[Data shown start]

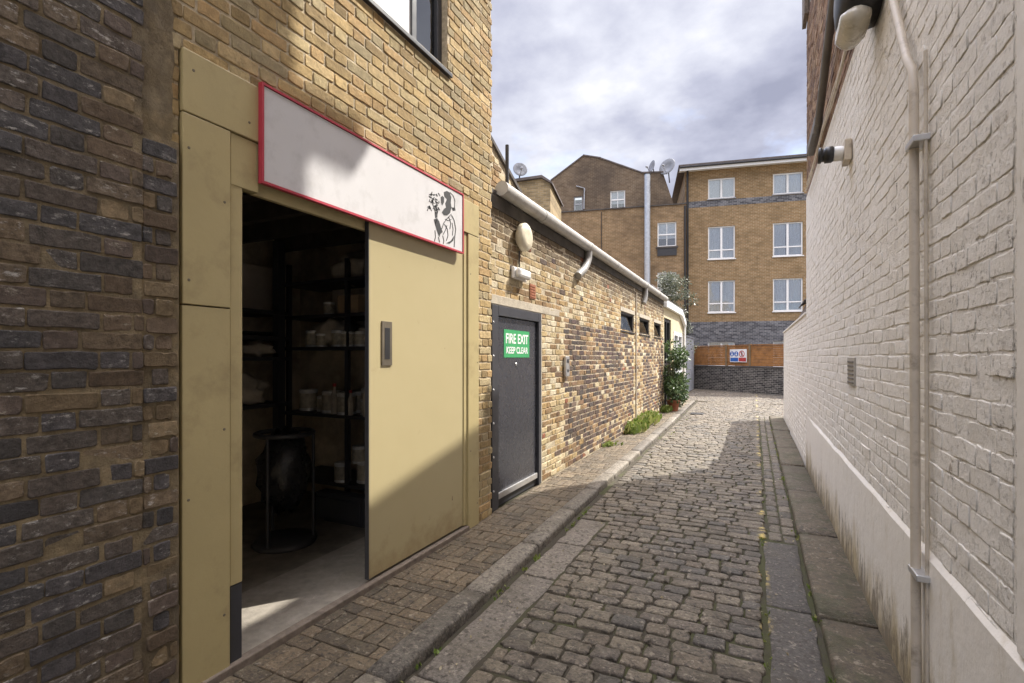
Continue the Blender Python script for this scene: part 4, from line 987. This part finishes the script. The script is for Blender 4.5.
for fr2, (a, c, z0, z1), sash in ((FB, lw[0], 1), (FB, lw[1], 2), (FG, uw[0], 0), (FG, uw[1], 1)):
    w = MB(); f = .06; m = (a + c) / 2; zm = (z0 + z1) / 2
    bars = [(a, c, z0, z0 + f), (a, c, z1 - f, z1), (a, a + f, z0 + f, z1 - f), (c - f, c, z0 + f, z1 - f), (a + f, c - f, zm - .035, zm + .035)]
    if sash == 1: bars += [(m - .018, m + .018, z0 + f, zm - .035), (m - .018, m + .018, zm + .035, z1 - f)]
    for q in bars: w.fb(fr2, q[0] + .002, q[1] - .002, q[2] + .002, q[3] - .002, -.12, -.05)
    wn = part(w, 'window', M['upvc'] if a != 1.56 else M['grey'], oh)
    w = MB(); w.fb(fr2, a + f, c - f, z0 + f, z1 - f, -.09, -.085); part(w, 'pane', M['glass'], wn)
    if sash: w = MB(); w.fb(fr2, a, c, (zm - .2) if sash == 1 else z0, z1, -.17, -.16); part(w, 'blind', M['curtain'], wn)
    w = MB(); w.fb(fr2, a - .08, c + .08, z0 - .09, z0 - .003, -.1, .08); part(w, 'sill', M['felt'], wn)
    w = MB(); w.fb(fr2, a, c, z0, z1, -.7, -.68); part(w, 'room_backdrop', M['roomd'], wn)
b = MB(); b.fb(FB, 6.0, 6.97, 6.86, 7.25, .002, .06); part(b, 'window_box', M['rackm'], oh)
b = MB(); b.tube([FG.p(1.7, 11.0, .05), FG.p(2.15, 10.85, .05), FG.p(2.12, 9.7, .05)], .035, 8); part(b, 'waste_pipe', M['grey'], oh)
b = MB(); b.tube([P(7.38, 9.4, .09), P(7.38, 0, .09)], .05, 8); part(b, 'downpipe', M['black'], oh)
b = MB(); b.tube([P(3.1, 9.4, .03), P(3.1, 3, .03)], .018, 6); part(b, 'cable', M['black'], oh)
t = thing('metal_flue', 'tall silver metal flue pipe standing up the old house wall', 'flue', FB.p(5.48, 4, .3))
b = MB(); b.tube([P(5.48, 4, .3), P(5.48, 11.1, .3)], .16, 16); part(b, 'pipe', M['steel'], t)
for z in (5.2, 6.5, 7.8, 9.1, 10.4):
    b = MB(); b.tube([P(5.48, z, .3), P(5.48, z + .06, .3)], .172, 16); part(b, 'joint_band', M['steel'], t)
b = MB(); b.tube([P(5.48, 11.1, .3), P(5.48, 11.13, .3)], .18, 16); part(b, 'rim', M['rackm'], t)
def dish(c, r, label, aim=(-.35, -.9, .25)):
    t = thing('satellite_dish', label, 'satellite dish', c, 'satellite dishes on the roofs')
    a = Vector(aim).normalized(); p = Vector(c)
    b = MB(); b.lathe(p - a * r * .3, [(r * .05, 0), (r * .5, r * .07), (r * .8, r * .18), (r, r * .3), (r * .98, r * .33), (r * .5, r * .12), (r * .05, r * .05)], a, 20); part(b, 'reflector', M['dish'], t)
    b = MB(); b.tube([p - a * r * .3 + Vector((0, 0, -.1)), p - a * r * .6 + Vector((0, 0, -r * 1.6))], .03, 8); part(b, 'mount', M['rackm'], t)
    b = MB(); b.tube([p + Vector((0, 0, -r * .9)), p + a * r * 1.1 + Vector((0, 0, -r * .3))], .018, 6); b.lathe(p + a * r * 1.0 + Vector((0, 0, -r * .3)), [(.05, 0), (.05, .12)], -a, 10); part(b, 'feed_arm', M['grey'], t)
dish(FB.p(5.72, 11.75, -.35), .34, 'smaller grey satellite dish beside the flue on the old house', (-.75, -.6, .2))
dish(FB.p(6.5, 11.62, -.2), .46, 'larger grey satellite dish at the gable end right of the flue', (-.35, -.9, .25))
dish((-8.55, 18.35, 9.15), .3, 'small satellite dish on the low house roof far left', (.6, -.75, .2))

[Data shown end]

Repeat the listing above exactly, with no pictures.

Continue the Blender Python script for this scene: part 4, from line 987. This part finishes the script. The script is for Blender 4.5.
for fr2, (a, c, z0, z1), sash in ((FB, lw[0], 1), (FB, lw[1], 2), (FG, uw[0], 0), (FG, uw[1], 1)):
    w = MB(); f = .06; m = (a + c) / 2; zm = (z0 + z1) / 2
    bars = [(a, c, z0, z0 + f), (a, c, z1 - f, z1), (a, a + f, z0 + f, z1 - f), (c - f, c, z0 + f, z1 - f), (a + f, c - f, zm - .035, zm + .035)]
    if sash == 1: bars += [(m - .018, m + .018, z0 + f, zm - .035), (m - .018, m + .018, zm + .035, z1 - f)]
    for q in bars: w.fb(fr2, q[0] + .002, q[1] - .002, q[2] + .002, q[3] - .002, -.12, -.05)
    wn = part(w, 'window', M['upvc'] if a != 1.56 else M['grey'], oh)
    w = MB(); w.fb(fr2, a + f, c - f, z0 + f, z1 - f, -.09, -.085); part(w, 'pane', M['glass'], wn)
    if sash: w = MB(); w.fb(fr2, a, c, (zm - .2) if sash == 1 else z0, z1, -.17, -.16); part(w, 'blind', M['curtain'], wn)
    w = MB(); w.fb(fr2, a - .08, c + .08, z0 - .09, z0 - .003, -.1, .08); part(w, 'sill', M['felt'], wn)
    w = MB(); w.fb(fr2, a, c, z0, z1, -.7, -.68); part(w, 'room_backdrop', M['roomd'], wn)
b = MB(); b.fb(FB, 6.0, 6.97, 6.86, 7.25, .002, .06); part(b, 'window_box', M['rackm'], oh)
b = MB(); b.tube([FG.p(1.7, 11.0, .05), FG.p(2.15, 10.85, .05), FG.p(2.12, 9.7, .05)], .035, 8); part(b, 'waste_pipe', M['grey'], oh)
b = MB(); b.tube([P(7.38, 9.4, .09), P(7.38, 0, .09)], .05, 8); part(b, 'downpipe', M['black'], oh)
b = MB(); b.tube([P(3.1, 9.4, .03), P(3.1, 3, .03)], .018, 6); part(b, 'cable', M['black'], oh)
t = thing('metal_flue', 'tall silver metal flue pipe standing up the old house wall', 'flue', FB.p(5.48, 4, .3))
b = MB(); b.tube([P(5.48, 4, .3), P(5.48, 11.1, .3)], .16, 16); part(b, 'pipe', M['steel'], t)
for z in (5.2, 6.5, 7.8, 9.1, 10.4):
    b = MB(); b.tube([P(5.48, z, .3), P(5.48, z + .06, .3)], .172, 16); part(b, 'joint_band', M['steel'], t)
b = MB(); b.tube([P(5.48, 11.1, .3), P(5.48, 11.13, .3)], .18, 16); part(b, 'rim', M['rackm'], t)
def dish(c, r, label, aim=(-.35, -.9, .25)):
    t = thing('satellite_dish', label, 'satellite dish', c, 'satellite dishes on the roofs')
    a = Vector(aim).normalized(); p = Vector(c)
    b = MB(); b.lathe(p - a * r * .3, [(r * .05, 0), (r * .5, r * .07), (r * .8, r * .18), (r, r * .3), (r * .98, r * .33), (r * .5, r * .12), (r * .05, r * .05)], a, 20); part(b, 'reflector', M['dish'], t)
    b = MB(); b.tube([p - a * r * .3 + Vector((0, 0, -.1)), p - a * r * .6 + Vector((0, 0, -r * 1.6))], .03, 8); part(b, 'mount', M['rackm'], t)
    b = MB(); b.tube([p + Vector((0, 0, -r * .9)), p + a * r * 1.1 + Vector((0, 0, -r * .3))], .018, 6); b.lathe(p + a * r * 1.0 + Vector((0, 0, -r * .3)), [(.05, 0), (.05, .12)], -a, 10); part(b, 'feed_arm', M['grey'], t)
dish(FB.p(5.72, 11.75, -.35), .34, 'smaller grey satellite dish beside the flue on the old house', (-.75, -.6, .2))
dish(FB.p(6.5, 11.62, -.2), .46, 'larger grey satellite dish at the gable end right of the flue', (-.35, -.9, .25))
dish((-8.55, 18.35, 9.15), .3, 'small satellite dish on the low house roof far left', (.6, -.75, .2))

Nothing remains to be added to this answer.